_PROBLEM DESCRIPTION_
Quote the whole listing exactly. Leave the pictures out of your copy.

_STORED DATA_
--

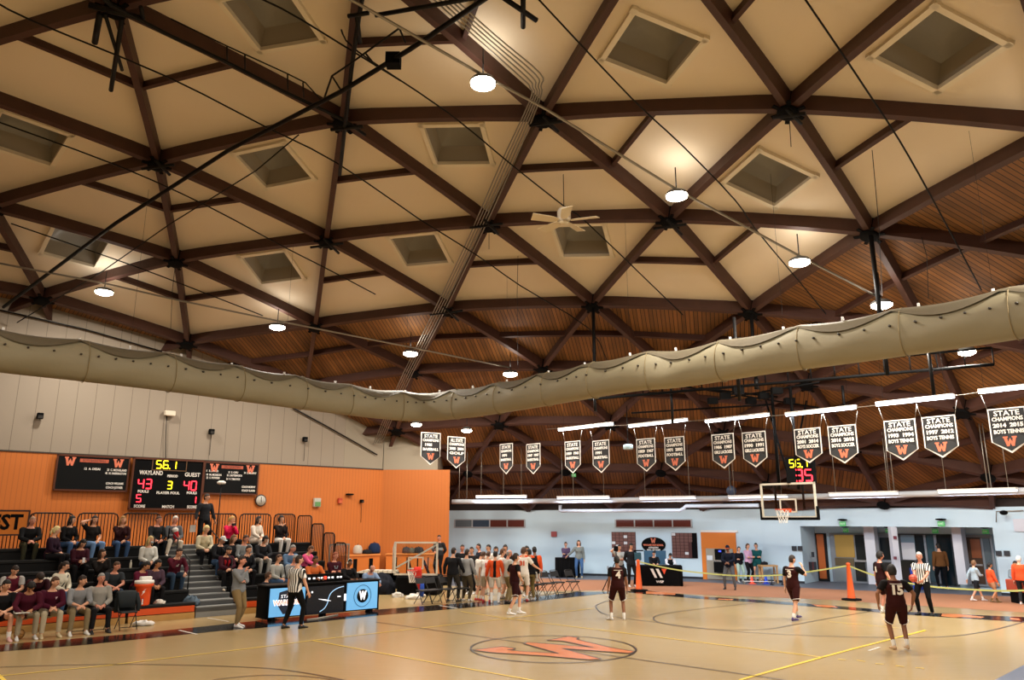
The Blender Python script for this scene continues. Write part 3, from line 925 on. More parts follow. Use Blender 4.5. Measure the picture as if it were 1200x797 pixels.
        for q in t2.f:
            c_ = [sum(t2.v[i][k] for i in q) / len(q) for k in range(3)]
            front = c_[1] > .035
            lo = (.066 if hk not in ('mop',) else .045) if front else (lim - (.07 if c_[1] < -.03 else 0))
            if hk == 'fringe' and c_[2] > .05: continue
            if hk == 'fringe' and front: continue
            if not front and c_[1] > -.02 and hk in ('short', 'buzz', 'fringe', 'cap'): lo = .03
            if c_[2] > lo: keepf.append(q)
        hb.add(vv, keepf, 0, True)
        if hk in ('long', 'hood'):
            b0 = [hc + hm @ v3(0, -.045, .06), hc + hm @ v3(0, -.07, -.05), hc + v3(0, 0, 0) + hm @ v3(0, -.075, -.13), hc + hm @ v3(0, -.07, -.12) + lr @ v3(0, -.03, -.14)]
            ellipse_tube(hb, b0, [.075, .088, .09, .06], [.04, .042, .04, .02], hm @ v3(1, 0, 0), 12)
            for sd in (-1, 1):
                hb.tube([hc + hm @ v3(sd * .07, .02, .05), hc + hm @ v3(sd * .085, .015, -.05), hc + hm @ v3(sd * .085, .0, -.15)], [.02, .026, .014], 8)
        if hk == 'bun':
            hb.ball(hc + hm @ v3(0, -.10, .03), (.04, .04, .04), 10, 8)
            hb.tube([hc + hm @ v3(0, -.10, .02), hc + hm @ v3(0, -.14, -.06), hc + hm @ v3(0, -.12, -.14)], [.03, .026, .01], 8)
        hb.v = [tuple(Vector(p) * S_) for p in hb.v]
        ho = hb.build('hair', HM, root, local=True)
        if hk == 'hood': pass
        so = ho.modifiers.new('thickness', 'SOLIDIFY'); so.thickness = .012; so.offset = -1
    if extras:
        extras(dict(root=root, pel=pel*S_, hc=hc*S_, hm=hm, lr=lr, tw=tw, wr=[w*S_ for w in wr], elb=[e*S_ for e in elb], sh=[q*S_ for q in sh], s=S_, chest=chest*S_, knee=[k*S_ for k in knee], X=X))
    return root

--

_OUTPUT FOR THIS EXERCISE_
The Blender Python script for this scene continues. Write part 3, from line 925 on. More parts follow. Use Blender 4.5. Measure the picture as if it were 1200x797 pixels.
        for q in t2.f:
            c_ = [sum(t2.v[i][k] for i in q) / len(q) for k in range(3)]
            front = c_[1] > .035
            lo = (.066 if hk not in ('mop',) else .045) if front else (lim - (.07 if c_[1] < -.03 else 0))
            if hk == 'fringe' and c_[2] > .05: continue
            if hk == 'fringe' and front: continue
            if not front and c_[1] > -.02 and hk in ('short', 'buzz', 'fringe', 'cap'): lo = .03
            if c_[2] > lo: keepf.append(q)
        hb.add(vv, keepf, 0, True)
        if hk in ('long', 'hood'):
            b0 = [hc + hm @ v3(0, -.045, .06), hc + hm @ v3(0, -.07, -.05), hc + v3(0, 0, 0) + hm @ v3(0, -.075, -.13), hc + hm @ v3(0, -.07, -.12) + lr @ v3(0, -.03, -.14)]
            ellipse_tube(hb, b0, [.075, .088, .09, .06], [.04, .042, .04, .02], hm @ v3(1, 0, 0), 12)
            for sd in (-1, 1):
                hb.tube([hc + hm @ v3(sd * .07, .02, .05), hc + hm @ v3(sd * .085, .015, -.05), hc + hm @ v3(sd * .085, .0, -.15)], [.02, .026, .014], 8)
        if hk == 'bun':
            hb.ball(hc + hm @ v3(0, -.10, .03), (.04, .04, .04), 10, 8)
            hb.tube([hc + hm @ v3(0, -.10, .02), hc + hm @ v3(0, -.14, -.06), hc + hm @ v3(0, -.12, -.14)], [.03, .026, .01], 8)
        hb.v = [tuple(Vector(p) * S_) for p in hb.v]
        ho = hb.build('hair', HM, root, local=True)
        if hk == 'hood': pass
        so = ho.modifiers.new('thickness', 'SOLIDIFY'); so.thickness = .012; so.offset = -1
    if extras:
        extras(dict(root=root, pel=pel*S_, hc=hc*S_, hm=hm, lr=lr, tw=tw, wr=[w*S_ for w in wr], elb=[e*S_ for e in elb], sh=[q*S_ for q in sh], s=S_, chest=chest*S_, knee=[k*S_ for k in knee], X=X))
    return root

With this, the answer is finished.